The European weather model shed heating demand from the outlook overnight for the first few days of February, reversing colder trends from Monday afternoon, according to NatGasWeather. 

The European and American models also continued to diverge on the extent of cold arriving Feb. 4-7, suggesting the pattern during this period “might not be quite cold enough to satisfy” traders without better model agreement, the firm added.

“There’s still strong national demand through the coming weekend,” including frigid temperatures across the northern and eastern United States, NatGasWeather noted. “However, more recent weather data is now too warm Feb. 1-3 due to a stronger break over the southern and eastern U.S.”

The latest data early Tuesday suggested cold could potentially spread from the Rockies and Plains into the rest of the northern Lower 48 Feb. 4-7, according to the firm.

Natural gas markets will have to “decide if they can overlook milder national demand Feb. 1-3 as long as a cold pattern returns Feb. 4-7,” NatGasWeather said. 

However, the lack of agreement from the European model raised doubts ahead of Tuesday’s session over whether cold will come through, putting emphasis on subsequent model runs to provide more clarity, according to the firm.

Meanwhile, frigid weather arriving this week is set to add “spice” to the physical market as heating demand will rise by an estimated 38.3 gas-weighted heating degree days tomorrow, according to EBW Analytics Group senior analyst Eli Rubin.

The physical market price action in response to the imminent cold could complement “the coming February contract rollover as price volatility increases over the next three days,” Rubin said. “By next week, however, weather-driven gas demand could sink by 11.2 Bcf/d at the same time recovering production freeze-offs add 1-2 Bcf/d supply — likely guiding the March contract lower in its first week as the front-month.”

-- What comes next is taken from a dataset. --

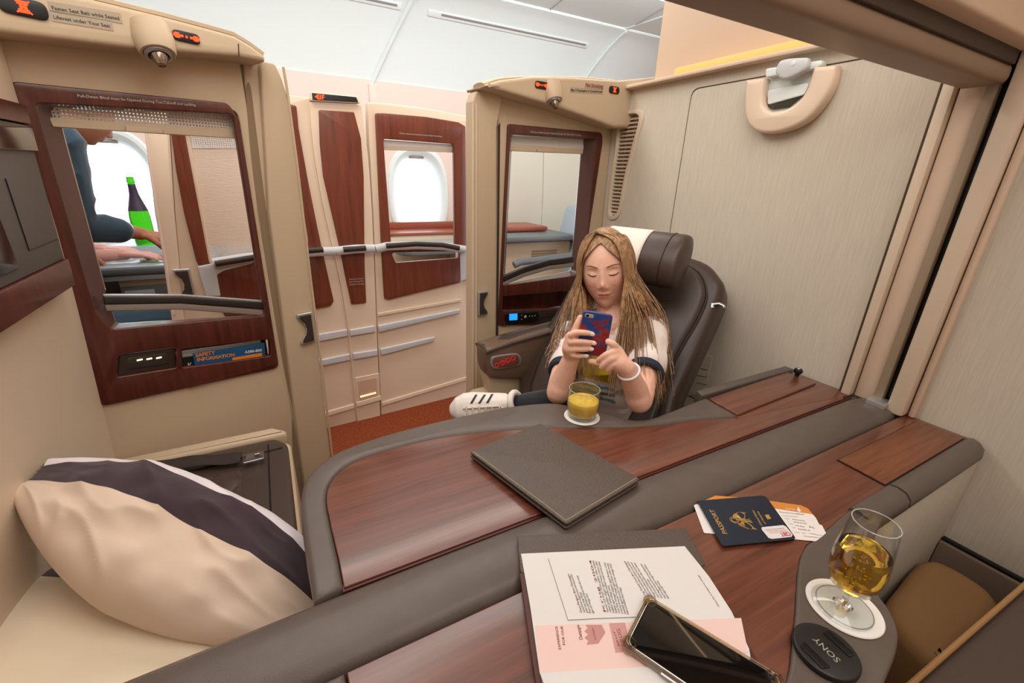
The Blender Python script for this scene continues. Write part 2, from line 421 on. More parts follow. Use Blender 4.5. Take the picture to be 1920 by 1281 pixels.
tag(box('wall_left', (-2.62, 1.0, 1.1), (0.04, 4.6, 2.3), PINK, bev=0), kind='structure')
tag(box('wall_right', (3.42, 2.2, 1.1), (0.04, 2.2, 2.3), PINK, bev=0), kind='structure')
tag(box('wall_near', (0.4, -1.22, 1.1), (6.0, 0.04, 2.3), WARM, bev=0), kind='structure')
# class divider wall above / behind the aft bulkhead
tag(box('wall_upper', (1.36, 0.08, 1.90), (0.06, 2.60, 0.74), WARM, None, 0.004), kind='structure')

# ---- aft bulkhead with the fabric field
bh = empty('wall_aft', (XW, 0, 0), kind='structure')
BH = Plane((XW, 0), (0, -1))     # local x runs towards -y, local y towards +x
bh.rotation_euler = (0, 0, BH.a)
def bpt(*L): return BH.pts(L)
vent_px = [(1163, 222), (1203, 213), (1190, 262), (1172, 330), (1158, 400), (1143, 402), (1146, 350), (1153, 280)]
vent_hole = [(p.x, p.y) for p in catmull([Vector(q) for q in BH.pts([(1166, 224), (1199, 217), (1186, 275), (1170, 340), (1159, 397), (1144, 399), (1149, 340), (1157, 280)])], 4, True)]
plate('fabric_panel', [[(-1.585, 0), (1.15, 0), (1.15, 1.53), (-1.585, 1.53)], vent_hole], 0, 0.03, FABRIC, bh, vertical=True)
# raised upholstered field with a shadow groove round it
fld = BH.pts([(1297, 166), (1788, 95), (1600, 742), (1258, 730)])
fl = [(-1.175, 1.49), (-0.505, 1.49), (-0.505, 0.45), (-1.175, 0.45)]
fo = rpoly([(-1.178, 1.493), (-0.502, 1.493), (-0.502, 0.447), (-1.178, 0.447)], 0.03)
fi = rpoly([(-1.174, 1.489), (-0.506, 1.489), (-0.506, 0.451), (-1.174, 0.451)], 0.03)
plate('groove', [fo, fi], -0.001, 0.0, mat('groove_brown', (84, 68, 54), 0.8), bh, vertical=True)
plate('upholstered_field', [fi], -0.003, 0.0, FABRIC, bh, 0.002, vertical=True)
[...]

Meanwhile, from a technical standpoint, the 9.3-cent rally for the March contract Monday failed to offer up a decisive sign of bottoming action, according to ICAP Technical Analysis analyst Brian LaRose.

“An ‘up’ day, but not nearly enough of a rally to convince us that we have a classic ‘cup with handle’ bottom,” LaRose said of the recent price action. “Bulls will have to do more, and fast. In the event the bulls are unable to engineer lift off they risk allowing the bears to have a go at more critical support.”

LaRose pegged key support targets at $3.617, $3.536, $3.416 and $3.355, pointing these as the levels “bears have to break to unleash a drop to $3 or below.”